I know what the perception of Fight Club is. From the ads, it appears to be a movie about that underground fistfighting organization. I have to tread lightly here, because the movie has a major surprise near the end that changes what the story is really about. So much has been made of the surprise at the end of The Sixth Sense; the one in Fight Club is every bit as shocking. Without giving anything away, let me say that Fight Club is really a parable about urban malaise and the way it can push someone over the edge. Wonder why some people do crazy, violent things in today's society? This picture floats a theory on that.

It's perfect material for director David Fincher (Seven, The Game) who - with his continual attraction to edgy material - has got to be one of the darkest people on earth. He's absolutely the right guy for the job, though, as be imbues Fight Club with a kind of angry morality. Fincher's message seems to be that if the world's going to hell in a handbasket, it's the product of our own doing; we are dumb enough to stand there and watch it happen or, worse, participate in it.

All of this is conveyed in the picture's brilliant style. There are many fantasy sequences, stream of consciousness asides, and visual puns contained within it (I definitely saw some subliminal shots inserted throughout the film). Fincher uses these techniques to create a feeling of unreality. Take, for instance, the scene in Narrator's apartment. As he walks through it, product descriptions and prices pop up next to his rugs, tables, etc. It's a way of showing the materialism that has overtaken the character. Later on, Tyler flies into a rage; as he does, the image on-screen begins to shake until it appears as if the film itself were shaking right off the screen (we see the sprocket holes of the film on the sides of the screen).

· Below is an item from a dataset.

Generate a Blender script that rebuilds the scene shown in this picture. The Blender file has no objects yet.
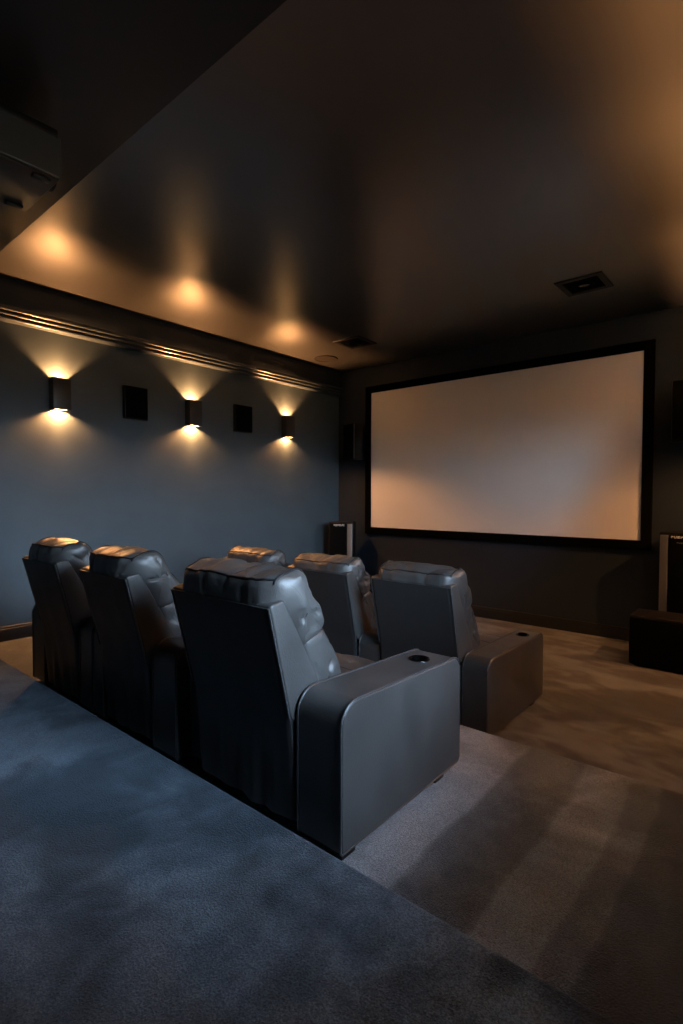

Even the obligatory sex scene gets fantasy treatment. Remember that effect in The Matrix where the characters would freeze in mid-air while the camera swirled around them? That's how the love scene was shot here.

Fincher's sleek and imaginative visual look gives Fight Club a distinct punch (no pun intended, I swear). Adding to that are the performances. Norton and Pitt seem right at home inside the movie's odd universe. Both capture the feeling of minds going over the edge of sanity. Norton is really one of the best young actors we have. He does a fantastic job showing the depths to which the Narrator sinks. Just as good is Pitt, an actor I've never really thought much of. This time, he really catches fire though. The guy is totally believable as the lunatic Tyler, bringing an authentic mixture of menace and bravado to the role.

I've reached that point where I can say no more about Fight Club without ruining it all. I know the subject matter (and the method with which it's presented) will not appeal to everyone. It'll be too abstract or maybe just too weird for some. I appreciated what the film was trying to do, although to be fair, it took me a while to get it. By the time the movie ended with a satisfyingly quizzical finale, I realized one simple thing: Fight Club is original, weird, and endlessly fascinating.

( 1/2 out of four)


Fight Club is rated R for disturbing and graphic depictions of anti-social behavior, sexuality and language. The running time is 2 hours and 20 minutes.